**EXERCISE DESCRIPTION**:
Copy each line exactly.

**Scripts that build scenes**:
━━━━━━━━━━━━━━━━━━━━━━━━━━━━━━

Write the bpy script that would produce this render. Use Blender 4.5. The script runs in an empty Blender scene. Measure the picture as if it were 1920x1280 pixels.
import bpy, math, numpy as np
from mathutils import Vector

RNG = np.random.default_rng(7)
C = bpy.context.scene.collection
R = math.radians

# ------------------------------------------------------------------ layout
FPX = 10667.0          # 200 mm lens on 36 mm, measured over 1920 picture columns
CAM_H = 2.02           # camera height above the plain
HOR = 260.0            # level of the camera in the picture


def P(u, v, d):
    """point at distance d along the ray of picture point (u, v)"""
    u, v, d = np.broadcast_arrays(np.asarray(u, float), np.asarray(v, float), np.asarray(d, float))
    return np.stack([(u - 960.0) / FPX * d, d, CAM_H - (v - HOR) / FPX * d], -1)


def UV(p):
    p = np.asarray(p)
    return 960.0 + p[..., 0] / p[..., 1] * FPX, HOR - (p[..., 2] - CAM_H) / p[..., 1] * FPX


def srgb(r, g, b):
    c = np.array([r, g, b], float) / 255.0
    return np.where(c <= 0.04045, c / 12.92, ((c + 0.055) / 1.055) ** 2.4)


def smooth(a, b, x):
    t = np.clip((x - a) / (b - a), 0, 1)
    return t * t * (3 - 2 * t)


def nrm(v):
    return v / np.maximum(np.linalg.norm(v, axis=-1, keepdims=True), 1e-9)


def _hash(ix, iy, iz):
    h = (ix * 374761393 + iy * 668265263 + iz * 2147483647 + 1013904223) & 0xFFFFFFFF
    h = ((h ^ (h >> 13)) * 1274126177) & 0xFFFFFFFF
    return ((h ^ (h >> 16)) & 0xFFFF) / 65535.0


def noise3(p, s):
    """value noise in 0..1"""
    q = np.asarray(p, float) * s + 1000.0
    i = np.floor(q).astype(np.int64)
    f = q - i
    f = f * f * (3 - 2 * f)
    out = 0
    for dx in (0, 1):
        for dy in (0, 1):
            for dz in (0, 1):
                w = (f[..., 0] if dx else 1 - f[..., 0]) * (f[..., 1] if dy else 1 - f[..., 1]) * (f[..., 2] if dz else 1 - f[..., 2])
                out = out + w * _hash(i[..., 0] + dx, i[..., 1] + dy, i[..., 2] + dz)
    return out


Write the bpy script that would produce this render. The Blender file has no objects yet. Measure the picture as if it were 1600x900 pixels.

━━━━━━━━━━━━━━━━━━━━━━━━━━━━━━

**SOLUTION TO THIS TASK**:
Write the bpy script that would produce this render. Use Blender 4.5. The script runs in an empty Blender scene. Measure the picture as if it were 1920x1280 pixels.
import bpy, math, numpy as np
from mathutils import Vector

RNG = np.random.default_rng(7)
C = bpy.context.scene.collection
R = math.radians

# ------------------------------------------------------------------ layout
FPX = 10667.0          # 200 mm lens on 36 mm, measured over 1920 picture columns
CAM_H = 2.02           # camera height above the plain
HOR = 260.0            # level of the camera in the picture


def P(u, v, d):
    """point at distance d along the ray of picture point (u, v)"""
    u, v, d = np.broadcast_arrays(np.asarray(u, float), np.asarray(v, float), np.asarray(d, float))
    return np.stack([(u - 960.0) / FPX * d, d, CAM_H - (v - HOR) / FPX * d], -1)


def UV(p):
    p = np.asarray(p)
    return 960.0 + p[..., 0] / p[..., 1] * FPX, HOR - (p[..., 2] - CAM_H) / p[..., 1] * FPX


def srgb(r, g, b):
    c = np.array([r, g, b], float) / 255.0
    return np.where(c <= 0.04045, c / 12.92, ((c + 0.055) / 1.055) ** 2.4)


def smooth(a, b, x):
    t = np.clip((x - a) / (b - a), 0, 1)
    return t * t * (3 - 2 * t)


def nrm(v):
    return v / np.maximum(np.linalg.norm(v, axis=-1, keepdims=True), 1e-9)


def _hash(ix, iy, iz):
    h = (ix * 374761393 + iy * 668265263 + iz * 2147483647 + 1013904223) & 0xFFFFFFFF
    h = ((h ^ (h >> 13)) * 1274126177) & 0xFFFFFFFF
    return ((h ^ (h >> 16)) & 0xFFFF) / 65535.0


def noise3(p, s):
    """value noise in 0..1"""
    q = np.asarray(p, float) * s + 1000.0
    i = np.floor(q).astype(np.int64)
    f = q - i
    f = f * f * (3 - 2 * f)
    out = 0
    for dx in (0, 1):
        for dy in (0, 1):
            for dz in (0, 1):
                w = (f[..., 0] if dx else 1 - f[..., 0]) * (f[..., 1] if dy else 1 - f[..., 1]) * (f[..., 2] if dz else 1 - f[..., 2])
                out = out + w * _hash(i[..., 0] + dx, i[..., 1] + dy, i[..., 2] + dz)
    return out


Write the bpy script that would produce this render. The Blender file has no objects yet. Measure the picture as if it were 1600x900 pixels.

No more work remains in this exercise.